LA HUMILDAD DE DIOS

“Mira, ¡pongo en el suelo mi corona y toda mi gloria, para tomar la apariencia de un hombre común!” (Mensaje del Padre a Sor Eugenia Ravasio).

Con todos sus gestos y palabras, con todas sus acciones y gracias, nuestro Padre quiere dársenos a conocer. Así como la Segunda Persona de la Santísima Trinidad, su Hijo amado –Dios de Dios, Luz de Luz, Dios verdadero de Dios verdadero– adoptó la condición humana, también Dios Padre se muestra a Sor Eugenia en una apariencia que ella pudiese comprender. Así lo describe ella:

“Después de haber tomado la apariencia de un hombre común, poniendo a sus pies su corona y su gloria, tomó el globo terráqueo, apoyándolo contra su corazón con la mano izquierda. Entonces se sentó a mi lado.”

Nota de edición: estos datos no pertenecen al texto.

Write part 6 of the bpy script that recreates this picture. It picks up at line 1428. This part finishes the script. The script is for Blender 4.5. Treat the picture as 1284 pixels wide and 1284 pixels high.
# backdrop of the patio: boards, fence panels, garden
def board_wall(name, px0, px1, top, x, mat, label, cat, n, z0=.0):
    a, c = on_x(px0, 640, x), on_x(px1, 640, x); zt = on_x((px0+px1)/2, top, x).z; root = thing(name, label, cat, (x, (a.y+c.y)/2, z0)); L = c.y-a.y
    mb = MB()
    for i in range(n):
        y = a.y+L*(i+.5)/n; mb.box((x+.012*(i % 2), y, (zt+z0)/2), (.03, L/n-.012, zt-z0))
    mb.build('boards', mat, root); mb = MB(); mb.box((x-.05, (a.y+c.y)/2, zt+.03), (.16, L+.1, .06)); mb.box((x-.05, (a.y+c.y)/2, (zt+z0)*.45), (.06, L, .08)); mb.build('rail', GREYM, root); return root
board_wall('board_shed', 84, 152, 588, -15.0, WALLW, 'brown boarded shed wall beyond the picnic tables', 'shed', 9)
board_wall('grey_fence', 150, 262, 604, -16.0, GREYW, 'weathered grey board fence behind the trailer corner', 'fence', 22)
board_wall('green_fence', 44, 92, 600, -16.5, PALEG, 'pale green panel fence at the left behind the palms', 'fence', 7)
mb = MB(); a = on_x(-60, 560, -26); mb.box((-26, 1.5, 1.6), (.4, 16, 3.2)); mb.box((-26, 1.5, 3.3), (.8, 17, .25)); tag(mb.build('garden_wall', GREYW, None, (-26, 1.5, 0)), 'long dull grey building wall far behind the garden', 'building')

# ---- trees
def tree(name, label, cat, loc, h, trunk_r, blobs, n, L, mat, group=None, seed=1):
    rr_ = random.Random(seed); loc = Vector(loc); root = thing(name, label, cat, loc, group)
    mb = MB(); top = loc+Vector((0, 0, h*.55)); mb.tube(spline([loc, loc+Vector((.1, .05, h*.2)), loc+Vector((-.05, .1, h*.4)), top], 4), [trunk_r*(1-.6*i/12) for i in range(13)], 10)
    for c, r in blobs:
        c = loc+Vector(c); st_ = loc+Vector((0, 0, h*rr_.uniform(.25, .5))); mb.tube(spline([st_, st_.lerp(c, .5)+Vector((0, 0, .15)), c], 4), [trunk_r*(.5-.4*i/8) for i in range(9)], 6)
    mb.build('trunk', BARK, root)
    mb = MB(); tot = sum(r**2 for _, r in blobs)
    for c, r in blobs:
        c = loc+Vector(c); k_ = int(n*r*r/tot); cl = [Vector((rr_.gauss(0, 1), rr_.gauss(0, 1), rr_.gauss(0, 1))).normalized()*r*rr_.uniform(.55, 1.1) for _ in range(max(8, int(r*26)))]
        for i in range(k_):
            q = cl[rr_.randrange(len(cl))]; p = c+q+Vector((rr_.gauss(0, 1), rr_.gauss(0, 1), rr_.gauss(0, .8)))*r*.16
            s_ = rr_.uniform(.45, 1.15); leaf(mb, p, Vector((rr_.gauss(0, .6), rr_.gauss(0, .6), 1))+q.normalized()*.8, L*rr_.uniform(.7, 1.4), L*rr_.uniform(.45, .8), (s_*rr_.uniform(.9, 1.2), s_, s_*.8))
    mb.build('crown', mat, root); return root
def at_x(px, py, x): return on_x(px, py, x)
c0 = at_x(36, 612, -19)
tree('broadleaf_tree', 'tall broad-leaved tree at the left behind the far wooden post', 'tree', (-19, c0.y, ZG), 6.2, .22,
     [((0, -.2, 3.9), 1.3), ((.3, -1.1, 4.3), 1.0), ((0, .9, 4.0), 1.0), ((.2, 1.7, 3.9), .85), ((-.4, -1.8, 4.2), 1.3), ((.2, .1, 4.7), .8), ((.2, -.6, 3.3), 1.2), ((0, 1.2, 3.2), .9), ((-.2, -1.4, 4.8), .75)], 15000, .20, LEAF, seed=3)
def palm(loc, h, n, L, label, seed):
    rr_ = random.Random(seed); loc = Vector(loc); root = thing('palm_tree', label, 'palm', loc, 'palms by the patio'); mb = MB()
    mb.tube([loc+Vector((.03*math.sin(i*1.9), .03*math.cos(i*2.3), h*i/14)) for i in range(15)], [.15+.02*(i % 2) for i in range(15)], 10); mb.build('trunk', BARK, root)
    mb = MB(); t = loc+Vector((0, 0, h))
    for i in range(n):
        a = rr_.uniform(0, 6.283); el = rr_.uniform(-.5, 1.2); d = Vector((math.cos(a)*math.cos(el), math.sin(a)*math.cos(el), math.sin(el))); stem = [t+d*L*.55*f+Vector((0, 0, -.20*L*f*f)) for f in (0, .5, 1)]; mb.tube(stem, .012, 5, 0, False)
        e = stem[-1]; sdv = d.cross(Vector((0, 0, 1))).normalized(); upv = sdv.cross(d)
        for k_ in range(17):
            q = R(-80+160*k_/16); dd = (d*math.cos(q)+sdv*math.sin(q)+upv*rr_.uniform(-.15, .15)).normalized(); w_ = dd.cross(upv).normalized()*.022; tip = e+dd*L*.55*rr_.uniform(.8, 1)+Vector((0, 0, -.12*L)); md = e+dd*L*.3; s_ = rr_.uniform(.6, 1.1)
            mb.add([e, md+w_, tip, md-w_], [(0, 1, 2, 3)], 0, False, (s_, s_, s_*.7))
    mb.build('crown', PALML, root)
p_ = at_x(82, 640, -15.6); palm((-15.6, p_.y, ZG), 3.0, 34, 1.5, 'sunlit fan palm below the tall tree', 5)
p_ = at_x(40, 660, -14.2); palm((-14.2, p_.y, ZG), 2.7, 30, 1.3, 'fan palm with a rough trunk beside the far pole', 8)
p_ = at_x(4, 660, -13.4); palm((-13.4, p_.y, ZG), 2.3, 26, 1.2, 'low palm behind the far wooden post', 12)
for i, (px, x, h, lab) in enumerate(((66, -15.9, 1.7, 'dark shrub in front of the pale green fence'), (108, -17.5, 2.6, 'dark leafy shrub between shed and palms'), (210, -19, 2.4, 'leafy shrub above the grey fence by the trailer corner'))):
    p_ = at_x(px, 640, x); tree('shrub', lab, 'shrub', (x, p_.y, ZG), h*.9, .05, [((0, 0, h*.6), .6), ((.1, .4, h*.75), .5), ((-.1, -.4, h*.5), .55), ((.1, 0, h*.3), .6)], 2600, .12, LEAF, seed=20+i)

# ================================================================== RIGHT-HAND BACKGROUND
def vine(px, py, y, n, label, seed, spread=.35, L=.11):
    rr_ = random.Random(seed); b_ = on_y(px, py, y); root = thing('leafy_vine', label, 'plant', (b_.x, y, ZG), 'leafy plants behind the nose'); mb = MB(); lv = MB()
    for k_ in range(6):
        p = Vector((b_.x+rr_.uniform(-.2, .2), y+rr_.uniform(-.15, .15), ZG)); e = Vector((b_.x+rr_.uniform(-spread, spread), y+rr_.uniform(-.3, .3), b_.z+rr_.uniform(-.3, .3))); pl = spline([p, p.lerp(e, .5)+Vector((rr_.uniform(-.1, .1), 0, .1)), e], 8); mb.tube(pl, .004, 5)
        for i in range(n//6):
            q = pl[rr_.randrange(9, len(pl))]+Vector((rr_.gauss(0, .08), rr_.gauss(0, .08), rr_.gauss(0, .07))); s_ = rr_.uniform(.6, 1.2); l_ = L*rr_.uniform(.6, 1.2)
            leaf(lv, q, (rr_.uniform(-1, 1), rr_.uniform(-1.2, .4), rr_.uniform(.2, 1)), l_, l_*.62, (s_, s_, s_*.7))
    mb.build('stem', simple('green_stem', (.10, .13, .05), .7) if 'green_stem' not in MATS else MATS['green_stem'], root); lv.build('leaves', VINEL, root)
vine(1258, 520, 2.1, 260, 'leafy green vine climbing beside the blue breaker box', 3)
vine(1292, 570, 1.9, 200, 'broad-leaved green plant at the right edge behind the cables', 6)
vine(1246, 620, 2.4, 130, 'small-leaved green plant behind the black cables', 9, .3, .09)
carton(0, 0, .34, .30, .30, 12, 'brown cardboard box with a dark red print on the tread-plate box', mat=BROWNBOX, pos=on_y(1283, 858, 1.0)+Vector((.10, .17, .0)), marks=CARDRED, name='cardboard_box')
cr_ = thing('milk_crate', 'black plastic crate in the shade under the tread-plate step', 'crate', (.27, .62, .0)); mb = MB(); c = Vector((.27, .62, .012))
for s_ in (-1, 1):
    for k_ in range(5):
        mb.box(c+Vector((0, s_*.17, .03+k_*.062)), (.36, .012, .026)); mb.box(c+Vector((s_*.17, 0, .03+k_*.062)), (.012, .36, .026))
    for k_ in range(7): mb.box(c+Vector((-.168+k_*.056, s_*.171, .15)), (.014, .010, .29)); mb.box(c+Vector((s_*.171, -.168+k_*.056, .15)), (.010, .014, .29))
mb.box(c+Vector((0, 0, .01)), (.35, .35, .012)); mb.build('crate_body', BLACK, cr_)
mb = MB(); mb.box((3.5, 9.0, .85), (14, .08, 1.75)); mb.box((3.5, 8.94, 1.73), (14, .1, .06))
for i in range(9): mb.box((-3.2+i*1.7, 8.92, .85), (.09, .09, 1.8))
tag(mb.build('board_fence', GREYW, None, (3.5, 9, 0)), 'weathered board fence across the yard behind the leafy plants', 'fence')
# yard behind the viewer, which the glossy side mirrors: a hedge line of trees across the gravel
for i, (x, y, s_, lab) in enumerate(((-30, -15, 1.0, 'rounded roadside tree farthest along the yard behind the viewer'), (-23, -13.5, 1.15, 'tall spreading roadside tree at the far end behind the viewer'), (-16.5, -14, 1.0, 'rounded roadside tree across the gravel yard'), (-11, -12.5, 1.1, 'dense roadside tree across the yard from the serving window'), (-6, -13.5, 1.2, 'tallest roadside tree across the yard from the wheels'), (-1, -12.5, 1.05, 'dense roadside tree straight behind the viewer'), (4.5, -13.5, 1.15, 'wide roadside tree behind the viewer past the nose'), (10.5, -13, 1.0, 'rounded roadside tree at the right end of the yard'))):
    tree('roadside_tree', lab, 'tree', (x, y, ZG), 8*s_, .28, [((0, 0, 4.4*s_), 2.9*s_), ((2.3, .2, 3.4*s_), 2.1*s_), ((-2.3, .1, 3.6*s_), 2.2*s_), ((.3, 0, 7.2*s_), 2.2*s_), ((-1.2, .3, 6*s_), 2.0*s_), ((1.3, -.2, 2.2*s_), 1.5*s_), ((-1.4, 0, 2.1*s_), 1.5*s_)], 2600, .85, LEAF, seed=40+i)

Hace parte de la grandeza de Dios el hacerse pequeño para darse a entender a sus criaturas. Con justa razón, podemos hablar de la “humildad de Dios”. Ésta resplandece aún más en cuanto que el Padre no está sometido a nada ni a nadie, sino que se abaja a nosotros por un amor totalmente desinteresado. Nuestro Padre viene para agasajarnos. Si nosotros acogemos el don de la vida eterna que nos ofrece, esto se convierte en un regalo para Él también, porque su amor nos habrá tocado. Entonces nuestro Padre estará con nosotros por toda la eternidad y se nos revelará como nuestra verdadera bienaventuranza.

Todo esto se refleja visiblemente en la vida de Jesús, “el cual, siendo de condición divina, no hizo alarde de su categoría de Dios, sino que se anonadó a sí mismo tomando la forma de esclavo, hecho semejante a los hombres; y, mostrándose igual que los demás hombres, se humilló a sí mismo haciéndose obediente hasta la muerte, y muerte de cruz” (Fil 2,6-8).

¡El amor de Dios se dona! No hay camino que le parezca demasiado largo, ni valle demasiado profundo, ni esfuerzo demasiado grande.